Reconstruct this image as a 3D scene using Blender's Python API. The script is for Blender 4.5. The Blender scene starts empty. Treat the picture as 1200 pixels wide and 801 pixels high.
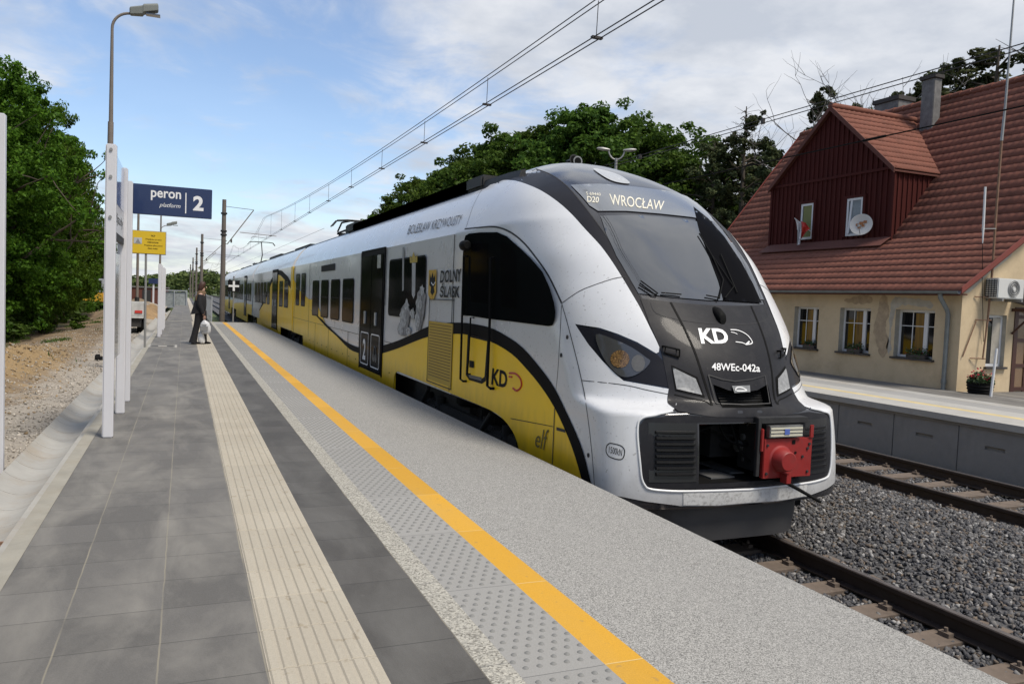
import bpy, bmesh, math, random
import numpy as np
from mathutils import Vector, Matrix, noise
from mathutils.bvhtree import BVHTree
from mathutils.geometry import delaunay_2d_cdt
from math import sin, cos, tan, atan, atan2, pi, radians, sqrt, degrees
S = bpy.context.scene
COL = S.collection
random.seed(7); NP = np.random.RandomState(11)

# ------------------------------------------------------------------ camera
F = 919.0; ROLL = 0.04; CX, CY = 600.0, 400.5; EYE = 2.38
_vx, _vy = 216 - CX, CY - 338
_x1 = _vx*cos(ROLL) - _vy*sin(ROLL); _y1 = _vx*sin(ROLL) + _vy*cos(ROLL)
PITCH = atan(_y1/F); YAW = atan(-_x1*cos(PITCH)/F)
FW = np.array([sin(YAW)*cos(PITCH), cos(YAW)*cos(PITCH), -sin(PITCH)])
RT = np.array([cos(YAW), -sin(YAW), 0.0]); UP = np.cross(RT, FW)
CP = np.array([0, 0, EYE])
def ray(x, y):
    x -= CX; y = CY - y
    a = x*cos(ROLL) - y*sin(ROLL); b = x*sin(ROLL) + y*cos(ROLL)
    d = FW*F + RT*a + UP*b
    return d/np.linalg.norm(d)
def hit(x, y, ax, v):
    d = ray(x, y); return CP + d*((v - CP[ax])/d[ax])
def proj(p):
    d = np.array(p, float) - CP; z = d@FW; a = F*(d@RT)/z; b = F*(d@UP)/z
    return CX + a*cos(ROLL) + b*sin(ROLL), CY - (-a*sin(ROLL) + b*cos(ROLL))
def atdepth(x, y, dep):
    d = ray(x, y); return CP + d*(dep/(d@FW))
cam = bpy.data.cameras.new("camera"); camo = bpy.data.objects.new("camera", cam); COL.objects.link(camo)
r2 = RT*cos(ROLL) + UP*sin(ROLL); u2 = -RT*sin(ROLL) + UP*cos(ROLL)
# photo x axis in world: point with unrolled (a,b) lands at x=a cos+b sin
m = Matrix(((r2[0], u2[0], -FW[0], CP[0]), (r2[1], u2[1], -FW[1], CP[1]), (r2[2], u2[2], -FW[2], CP[2]), (0, 0, 0, 1)))
camo.matrix_world = m
cam.sensor_width = 36; cam.lens = F/1200*36; cam.clip_end = 5000; cam.clip_start = 0.05
S.camera = camo
S.render.resolution_x = 1024; S.render.resolution_y = 683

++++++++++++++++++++

Exercise objective: From the listing, extract all text exactly as given and drop any picture.

Correct result:
Reconstruct this image as a 3D scene using Blender's Python API. The script is for Blender 4.5. The Blender scene starts empty. Treat the picture as 1200 pixels wide and 801 pixels high.
import bpy, bmesh, math, random
import numpy as np
from mathutils import Vector, Matrix, noise
from mathutils.bvhtree import BVHTree
from mathutils.geometry import delaunay_2d_cdt
from math import sin, cos, tan, atan, atan2, pi, radians, sqrt, degrees
S = bpy.context.scene
COL = S.collection
random.seed(7); NP = np.random.RandomState(11)

# ------------------------------------------------------------------ camera
F = 919.0; ROLL = 0.04; CX, CY = 600.0, 400.5; EYE = 2.38
_vx, _vy = 216 - CX, CY - 338
_x1 = _vx*cos(ROLL) - _vy*sin(ROLL); _y1 = _vx*sin(ROLL) + _vy*cos(ROLL)
PITCH = atan(_y1/F); YAW = atan(-_x1*cos(PITCH)/F)
FW = np.array([sin(YAW)*cos(PITCH), cos(YAW)*cos(PITCH), -sin(PITCH)])
RT = np.array([cos(YAW), -sin(YAW), 0.0]); UP = np.cross(RT, FW)
CP = np.array([0, 0, EYE])
def ray(x, y):
    x -= CX; y = CY - y
    a = x*cos(ROLL) - y*sin(ROLL); b = x*sin(ROLL) + y*cos(ROLL)
    d = FW*F + RT*a + UP*b
    return d/np.linalg.norm(d)
def hit(x, y, ax, v):
    d = ray(x, y); return CP + d*((v - CP[ax])/d[ax])
def proj(p):
    d = np.array(p, float) - CP; z = d@FW; a = F*(d@RT)/z; b = F*(d@UP)/z
    return CX + a*cos(ROLL) + b*sin(ROLL), CY - (-a*sin(ROLL) + b*cos(ROLL))
def atdepth(x, y, dep):
    d = ray(x, y); return CP + d*(dep/(d@FW))
cam = bpy.data.cameras.new("camera"); camo = bpy.data.objects.new("camera", cam); COL.objects.link(camo)
r2 = RT*cos(ROLL) + UP*sin(ROLL); u2 = -RT*sin(ROLL) + UP*cos(ROLL)
# photo x axis in world: point with unrolled (a,b) lands at x=a cos+b sin
m = Matrix(((r2[0], u2[0], -FW[0], CP[0]), (r2[1], u2[1], -FW[1], CP[1]), (r2[2], u2[2], -FW[2], CP[2]), (0, 0, 0, 1)))
camo.matrix_world = m
cam.sensor_width = 36; cam.lens = F/1200*36; cam.clip_end = 5000; cam.clip_start = 0.05
S.camera = camo
S.render.resolution_x = 1024; S.render.resolution_y = 683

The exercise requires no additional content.